Advertisement

AT&T plans to charge smart phone customers for heavy data traffic

Share

This article was originally on a blog post platform and may be missing photos, graphics or links. See About archive blog posts.

Smart phones are powering increasingly high-octane applications. Here, a student in Berlin steers a converted, full-size Dodge minivan using an iPhone. Credit: Sean Gallup / Getty Images.

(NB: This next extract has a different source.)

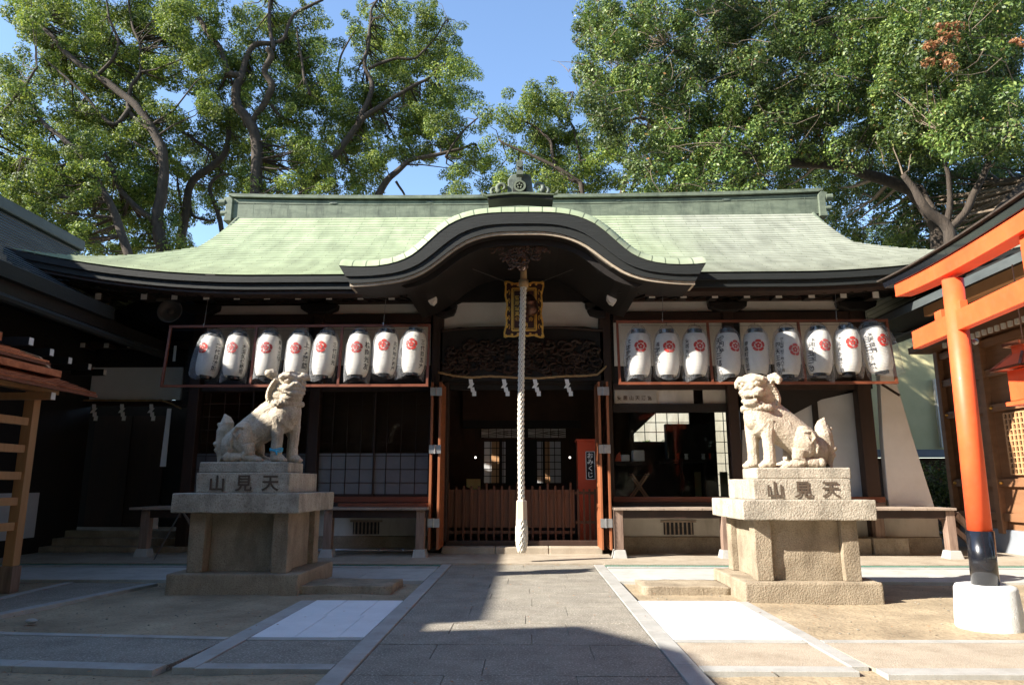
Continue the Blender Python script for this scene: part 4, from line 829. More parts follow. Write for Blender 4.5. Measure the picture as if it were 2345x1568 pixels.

The current crop of high-tech smart phones can take the place of all manner of other devices: music players, cameras, televisions, the remote control, arcade machines, even video surveillance consoles. But for major smart phone carriers like AT&T, there’s another appliance that the iPhone and its ilk resemble all too closely: a vacuum.

Advertisement

In a presentation to investors today, AT&T’s head of consumer services, Ralph de la Vega, acknowledged that just 3% of iPhone users accounted for a massive 40% of the data traffic on AT&T’s mobile network. By using data-intense applications such as streaming audio and video services, a small number of iPhone users have been putting a huge burden on the company’s network, causing lackluster performance in major markets including New York City and San Francisco.

But those data hogs may soon see their phone bills fattening, too.

AT&T will probably introduce a pricing system that penalizes heavy data users, he said, to encourage them ‘to either reduce or modify their usage so they don’t crowd out the other customers in those same cell sites.’

‘We’ve got to get to those customers and have them recognize that they need to change their pattern, or there will be other things that they are going to have to do to reduce their usage,’ De la Vega told a group of investors at UBS.

De la Vega did not offer specifics on the data pricing. In general, smart phone users pay a fixed monthly rate for unlimited data, but AT&T and other companies have found that the explosion of phone applications that must connect to the Internet has caused a major surge in the amount of transmission capacity users are consuming.

Companies can barely build cellular towers fast enough to keep up with the demand. De la Vega said AT&T will have built 2,000 new cell sites this year, and plans to continue investing heavily to keep its networks fast and dependable in the face of the data onslaught.

‘What we’re seeing in the U.S. today, in terms of smart phone penetration and 3G data, nobody else is seeing in the rest of the planet,’ he said.

Advertisement

[Corrected, Dec. 10, 5:13 p.m.: In a previous version of this post, a quote by De la Vega that began with ‘We’ve got to get those customers...,’ should not have ended with the phrase ‘or have to face other things.’ The quote was also incomplete, and a full version is provided in the updated post above.

Also, the statement, “But those data hogs may soon see their phone bills fattening, too,” should not have been attributed to de la Vega.

Finally, the headline of the post may have given the impression that AT&T had announced a plan to charge heavy data users. No specific plan was announced.]